The point of this Chicago Maroon article is that, among sorority girls at the University of Chicago, there is pressure to be thin. And what percentage of women at the University are in sororities? I can't find an exact number, but it looks like under 1 in 10 is involved in "Greek life", and there are 10 fraternities but only three sororities. In other words, this article applies to about a dozen people. Eventually the piece gets around to mentioning that this is the exception, not the rule, but by then it's too ridiculous.

A 2006 AOPi alum is quoted, complaining that, among sorority sisters, “being thin matters more in regards to being attractive than clothing, having a pretty face, or being a sweet person. If you are not thin, you are not hip.” Just checking--is caring about what people wear or how pretty their faces are less shallow than caring about weight? Oh well.

The problem for sorority girls at the University of Chicago is that they choose to rebel against the dominant culture of geekiness and go out, you know, socially, to places other than Jimmy's and the Pub, so as to post hundreds of thousands of billions of pictures of themselves on Facebook wearing flashy/skimpy outfits, so as to judge and be judged continuously. But from what I gather, sorority membership is voluntary. The appeal of such institutions is apparently quite strong--even my imaginary boyfriend Theodor Herzl was in a fraternity, an anti-Semitic one at that--but it's a force that can be easily resisted, if anywhere, at the U of C. Same goes for the pressure to be a skinny hipster--it's out there as a subculture if you want it, but Chicago remains friendlier to the chubby and be-sweatpants than any other top American liberal arts college.

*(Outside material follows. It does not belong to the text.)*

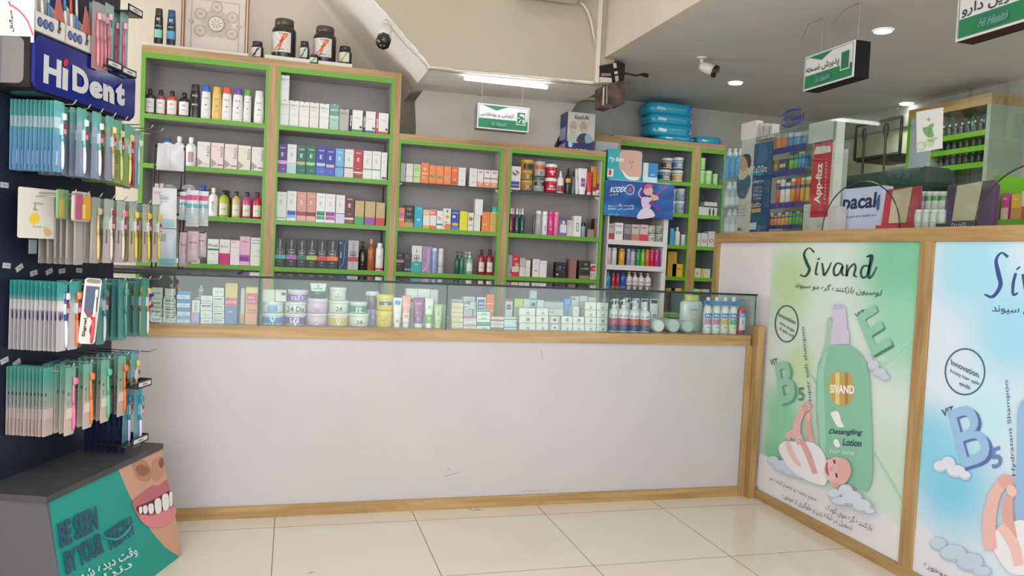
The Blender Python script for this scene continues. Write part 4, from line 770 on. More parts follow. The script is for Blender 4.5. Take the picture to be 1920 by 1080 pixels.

Has this post seemed harsh or angry? If so, it's because I, like Rita, fear Chicago's impending "fratification," and want to add yet another bloggy voice of resistance to the trend.

2 comments:

Miss Self-Important said...

At least eating disorders have that undercurrent of urgency and controversy, which is a step up from the Maroon's previous front page reporting--mediocre cell phone reception in Max P., for example. Shock! Horror! Cell phone reception! It appeared to be some kind of ongoing series, moreover.

Besides, I enjoyed the point about how weight is like grades. It made no sense at all, but I am tempted to call people's grades fat now.

Anonymous said...

when I was an undergrad we did cocaine for fun. And I bet they are just trying to explain away their "habits" with this "pressure to be thin" nonsense. You're in down jackets 70% of the academic year, no one cares.